Last week, we took off on a four day excursion to beautiful Cancun, Mexico. The boys vacationed at Grandma and Pop's house, so it was just Trey and me.
Sidebar: When we were first married, Trey and I often talked about parenthood. We had this philosophy that the best thing we could do for our kids is like each other. It may sound over-obvious, but we were friends before we had kids, and we realized even before we had them that someday our kids will grow up and move away. And when that happens, we still want to be friends. I think it would be entirely possible to raise children with someone and find out after the kids are gone that you don't even know that person anymore. So taking little trips and getting away for a few days every year are our attempt at having time to be friends. We actually finish conversations, which doesn't happen much when the boys are around.
Back to the trip. We went to Mom and Dad's on Monday night because we needed to get to the Dallas airport very early Tuesday morning. We said goodbye to the boys the night before, and then got up at the ungodly hour of 5:15. We tip-toed around, brushing our teeth and getting dressed, when Keaton popped up. He was awake. This was not part of our plan. We tried to get him back to sleep, and then finally gave up. However, this was vacation! So I went to my parents room and handed him to his sleeping Pop and ran out the door.
We had a lovely breakfast at the airport, and then, out of the blue, one of the highlights of our trip happened. As we sat at the gate, we heard cheers and applause. We looked up to see hundreds of soldiers walking across the glassed-in catwalk above us, obviously deplaning into the US from the war.
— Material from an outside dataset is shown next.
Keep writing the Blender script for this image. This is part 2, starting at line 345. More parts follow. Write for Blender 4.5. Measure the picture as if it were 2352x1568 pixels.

I cannot begin to do justice to the next ten minutes. Every person we could see was standing, cheering, applauding. Some whooped and hollered. Some saluted. All acknowledged. No politics, no agendas, just pride and joy for these men and women who had returned safely from battle.
Some of the soldiers jumped up and waved, some simply walked in a very dignified way, offering an occasional little salute. But you could see on every face the relief. They may not have been from Dallas, but they were home.
The best part for me was Trey. He was so taken by the display. His expression was filled with amazement. He kept saying, "Can you believe this? I'm so glad we got to see this! It's incredible." I felt his awe at the sacrifice these men had made for his family and his freedom, and I felt his great respect and pride for our life. I'm trying to describe the indescribable.
I clapped and cried. I tried really hard to act like I wasn't crying, and I thought I must have hid it well because Trey didn't say anything. Later, when Trey was explaining what happened to his mom, he told her I was crying - so I guess I didn't hide it that well!
It was a great way to begin a vacation. However much we appreciated our chance to get away was magnified by a million when we saw those soldiers. And we hadn't even gotten on the plane.
1 comment:
OK...well, I began to cry when you just STARTED talking about the soldiers. I would have been a blubbering idiot if I had been there. I am thankful that I have another friend who cries like I do! : ) I am also a little offended that I wasn't asked to go on vacation with you. : )
You and Trey are great parents. It's something I get to witness all them time. By being friends, you're even better parents.